Cyclone unlikely to hit Singapore, experts say

Cyclone unlikely to hit Singapore, experts say
Indian fishermen carry a motor they salvaged from a damaged boat at the Gopalpur Port on October 14, 2013. - Hundreds of thousands of people who fled India's strongest cyclone in 14 years returned home to scenes of devastation, as survivors stranded at sea during the storms were finally rescued.

THE likes of Cyclone Phailin or Typhoon Wipha are unlikely to ever hit Singapore, experts claim.

However, they say more work needs to be done to find out just how climate change will affect the frequency, intensity and length of tropical cyclones globally.

June to November is generally tropical cyclone season in the north-west Pacific region, said Associate Professor Koh Tieh Yong, a weather researcher at Nanyang Technological University's Earth Observatory of Singapore.

"Sometimes, they can occur in a series, like Phailin, Nari and Wipha," he said.

Tropical cyclones form over large areas of warm ocean, usually more than five degrees north or south of the equator, as air there is pushed about more by the Earth's rotation.

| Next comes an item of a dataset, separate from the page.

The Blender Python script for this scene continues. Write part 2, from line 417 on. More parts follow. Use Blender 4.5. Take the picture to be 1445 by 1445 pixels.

Singapore is therefore too near the Equator for it to stand a high likelihood of being hit.

If they form in the north-west Pacific, they are called typhoons, in the North Atlantic and Central and East Pacific, they are hurricanes. Anywhere else they are referred to as cyclones.

By World Meteorological Organisation classification, a tropical storm becomes a cyclone when the maximum wind speed at its centre goes above 119kmh.

A tropical cyclone has hit Singapore only once. In December 2001, monsoon winds took strongly rotating air from the northern South China Sea southward to the Equator, producing Typhoon Vamei. "Some scientists estimate this kind of rare event does not occur more than once every few hundred years," Prof Koh said.

The National Environment Agency's Meteorological Service Singapore said climate change could lead to an increase in both wind intensity and rainfall rate for tropical cyclones further north in South-east Asia.

Prof Koh said, however, it was "highly unlikely" that tropical cyclones would affect Singapore in the near future.

He added that other weather patterns could be influenced by climate change and these need to be investigated. Though the sea's surface could get warmer, the formation of cyclones also depends on humidity and the difference in wind speeds between the upper and lower atmosphere, he said.

Recently, Singapore has been hit by strong storms. Last Tuesday, a Sumatra squall resulted in flash floods, and a heavy downpour on Sunday saw 77mm of rain causing flooding at Paya Lebar.

With more rain expected in the second half of this month, the total rainfall for October will be above the long-term average, the meteorological service said.